Video by Gilbert Cruz· on Youtube

Another thing that made our robotic buddy so special was he responded to light on the screen. Sometimes, this light was too bright, so Nintendo made R.O.B some cool sunglasses to wear:

Sadly, these were the only two games that R.O.B could play with. But what made R.O.B special was he didn’t need wires (other than to connect to the NES, of course)! He ran on four AA batteries.  He was 9.6 inches tall, so he didn’t take up much space. R.O.B also had a LED light to show when he could see the colours on the screen. Another nice thing is that his colour scheme was changed for outside of Japan (where he is known as the Family Computer Robot). This is because the colours of the NES were altered. EDIT: Actually, the Family Computer Robot was made for the Famicom system. A mistake on my part.

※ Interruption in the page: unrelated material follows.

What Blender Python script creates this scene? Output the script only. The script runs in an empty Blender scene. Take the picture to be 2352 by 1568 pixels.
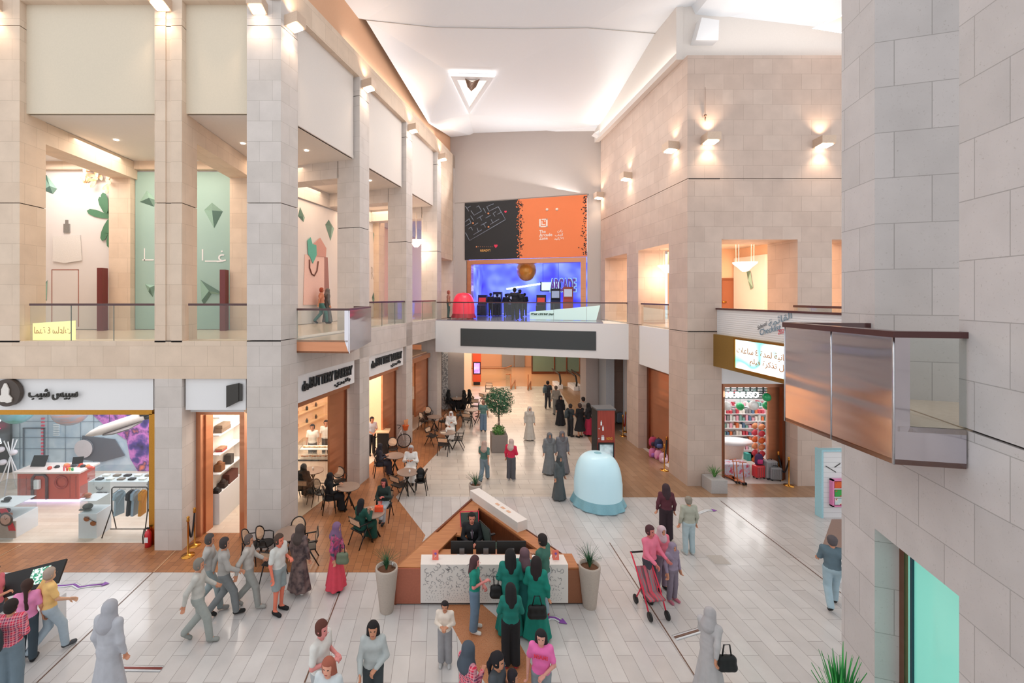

Japanese R.O.B, who hosts the same appearance as the one in SSBB

Outside of Japan R.O.B. Look, he even has his name on the bottom!

Sadly, R.O.B’s legacy soon ended, only lasted about a year. But he has made many cameos in later games, such as Mario Kart DS and Pikmin 2. All in all, I think R.O.B was a very nice move on Nintendo’s part. Now, all I need is a Robotic Operating Buddy of my own.